Oliver Lyttelton, a millionaire industrialist with a taste for classical literature, was Churchill’s trouble-shooting production chief in World War II. Last month Churchill sent husky Lyttelton, now Colonial Secretary, on a trouble-shooting trip to Malaya, where Britain’s 3½-year war with Communism continues perilous, indecisive and expensive (it has cost the government $60,000 for every dead Communist guerrilla).*
Said Lyttelton, stepping down at Singapore’s Kallang Airport: “The first duty of government is to ensure law & order. There is no point in giving people political progress if they get their throats cut.” Replied the Singapore Labor Party’s Secretary General P. M. Williams: “[He] does not realize that the present situation springs from the political setup.”

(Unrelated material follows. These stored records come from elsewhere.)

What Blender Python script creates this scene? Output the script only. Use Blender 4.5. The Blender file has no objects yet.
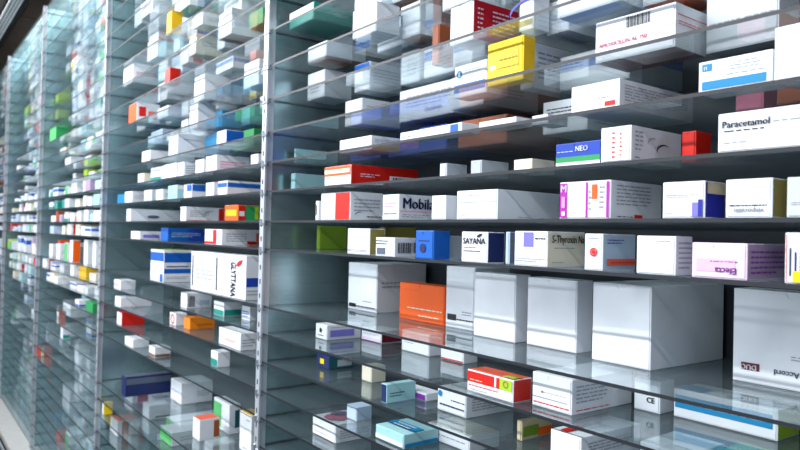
# Glass-shelved pharmacy storage, seen along its aisle. Units of the tables below: 1 = 0.65 m.
# carton: bay, shelf height, left end, right end, front, depth, height, turn, colour, face colours, print, label
DECO = [
 [('band', 'S', 0, 1, 0.55, 0.85, 'azure'), ('band', 'F', 0, 1, 0.55, 0.85, 'azure')],
 [('band', 'S', 0.1, 0.3, 0, 1, 'red'), ('fine', 'S', 0.4, 0.9, 0.3, 0.7, 3, 'grey')],
 [('fine', 'S', 0.1, 0.7, 0.3, 0.6, 3, 'grey'), ('fine', 'F', 0.1, 0.8, 0.3, 0.6, 2, 'grey')],
 [('fine', 'S', 0.1, 0.9, 0.2, 0.8, 5, 'grey'), ('fine', 'F', 0.1, 0.9, 0.5, 0.8, 3, 'ink')],
 [('fine', 'S', 0.1, 0.9, 0.4, 0.7, 2, 'grey')],
 [('band', 'S', 0, 1, 0, 0.35, 'teal'), ('band', 'F', 0, 1, 0, 0.35, 'teal')],
 [('band', 'S', 0.2, 0.5, 0.3, 0.7, 'violet')],
 [('fine', 'S', 0.1, 0.9, 0.3, 0.7, 3, 'royal')],
 [('band', 'S', 0, 1, 0.7, 1, 'white')],
 [('band', 'F', 0, 1, 0, 1, 'lgreen'), ('fine', 'S', 0.2, 0.9, 0.3, 0.7, 2, 'grey')],
 [('band', 'S', 0.8, 1, 0, 1, 'orange')],
 [('fine', 'S', 0.1, 0.8, 0.4, 0.7, 2, 'grey')],
 [('fine', 'S', .2, .8, .4, .6, 2, 'pale')],
]
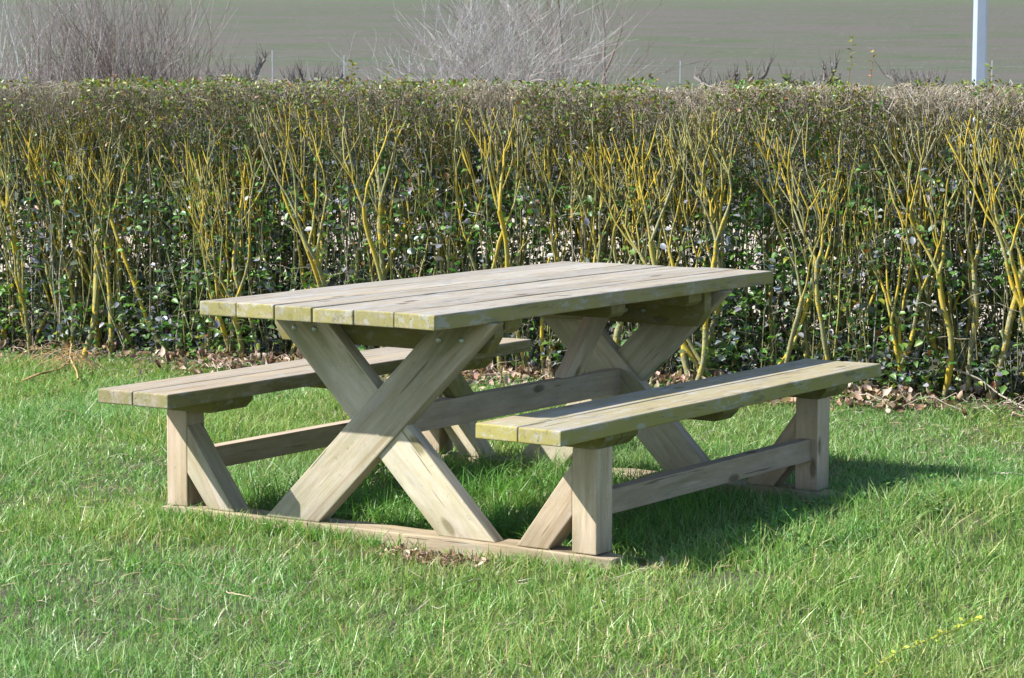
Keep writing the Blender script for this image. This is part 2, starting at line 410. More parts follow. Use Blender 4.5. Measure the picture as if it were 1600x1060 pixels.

On a see-for-himself tour, Lyttelton sat behind a 2-in. cannon in a seven-ton armored car, one of a convoy of twelve. The road was lined with Gurkhas and police facing outward with bayoneted rifles held at the ready. Lyttelton seemed displeased by so much protection. But on the second day of his tour, a Communist guerrilla with a live grenade in his pocket was captured. After that, Lyttelton’s guard was strengthened, his itinerary changed.
In tin-mining Ipoh, the airport was sealed off by 300 troops, while men of the 12th Lancers surrounded him in a body, led him to an armored car. “What, another one!” said Lyttelton, climbing aboard. “Close the hatch,” said the officer in charge. Lyttelton saw the tin district through the eye-slit in the armor. In Kuala Lumpur, Lyttelton transferred to the bullet-proof automobile which had been brought from England, too late, for assassinated High Commissioner Sir Henry Gurney (TIME, Oct. 15). At Negri Sembilan he was presented with the red-starred khaki cap of a Communist shot five days before.
Lyttelton heard two kinds of argument: 1) planters and tin miners who want more arms, armor, more troops in the field, more discipline among the police—in short, “forceful action”; 2) minority groups, such as native Malay nationalists, Indian and Chinese residents, who want more representative government, and legislative reforms leading to independence. The planters warned that Communist terrorism was causing many old hands to quit their jobs; the minority groups said they had lost confidence in the present government.
Back in Singapore last week, Colonial Secretary Lyttelton gave a cautious preview of the recommendations he will make to Prime Minister Churchill. They seemed to involve more of the same methodical jungle patrolling. Said he: “There is a great tendency to pull out the geraniums to see how they grow. I should like to let them grow a little longer first.”
* The score: 2,550 Communists killed, v. 2,720 British, Chinese and Malay dead.